La proposta cieli bui, fra l’altro ispirata al lavoro di un gruppo ecologista è una delle poche, forse l’unica iniziativa di un anno di Monti positiva e auspicabile. Nella generale indifferenza i partiti montiani la hanno archiviata. Ripassando gli atti parlamentari della riunione della Commissione Ambiente della Camera del 24 Ottobre scorso, si evince che fra tutti gli argomenti trattati si è parlato di questo progetto nelle sessioni che vanno dalle 10,05 e le 10,45 dalle 14,05 alle 15,00. Sull’argomento si sono espressi in tutto tre parlamentari con argomenti assolutamente superficiali ed infine i tre quarti della norma sono stati cassati. (all’ultimo quarto ha poi provveduto la commissione bilancio).

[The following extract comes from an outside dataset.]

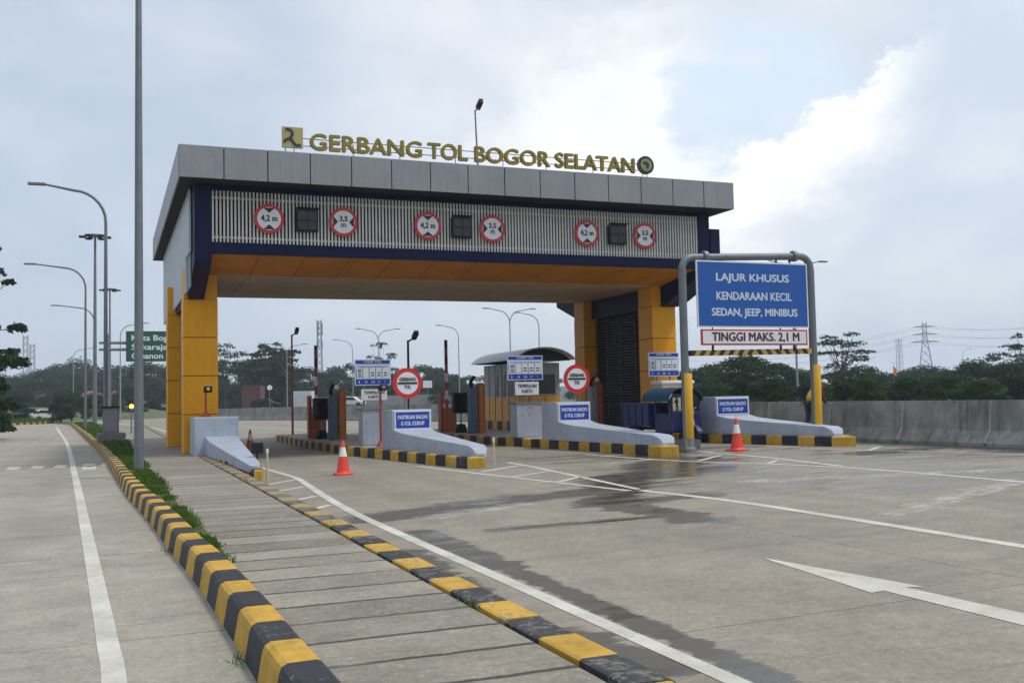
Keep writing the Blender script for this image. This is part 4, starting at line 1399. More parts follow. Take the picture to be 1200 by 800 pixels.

Riporto qui sotto la sintesi dell’intervento dell’Onorevole Realacci che, come ex presidente di Legambiente, forse ha espresso il livello più alto di consapevolezza di tutta la compagnia: << Ermete Realacci (PD), nell’associarsi a quanto appena detto dalla collega Mariani, sottolinea l’importanza ………. Conclude, quindi, esprimendo forti perplessità per le previste misure in tema di spegnimento dell’illuminazione pubblica a fini di risparmio energetico, soprattutto nelle città, ritenendo ben più efficaci e adeguate misure dirette ad agevolare e promuovere investimenti, pubblici e privati, in nuove tecnologie capaci di coniugare al meglio l’obiettivo della riduzione delle spese con quello della garanzia di una moderna e sicura vita quotidiana per i cittadini e per le famiglie….>>. Non faccio commenti. Con questa gente non ne veniamo più fuori.
Dovremo aspettare le prossime elezioni e , si spera, una bella ripulita nelle due Camere ammuffite e buie che dovrebbero esprimere il governo del paese; poi la questione andrà riproposta con più vigore.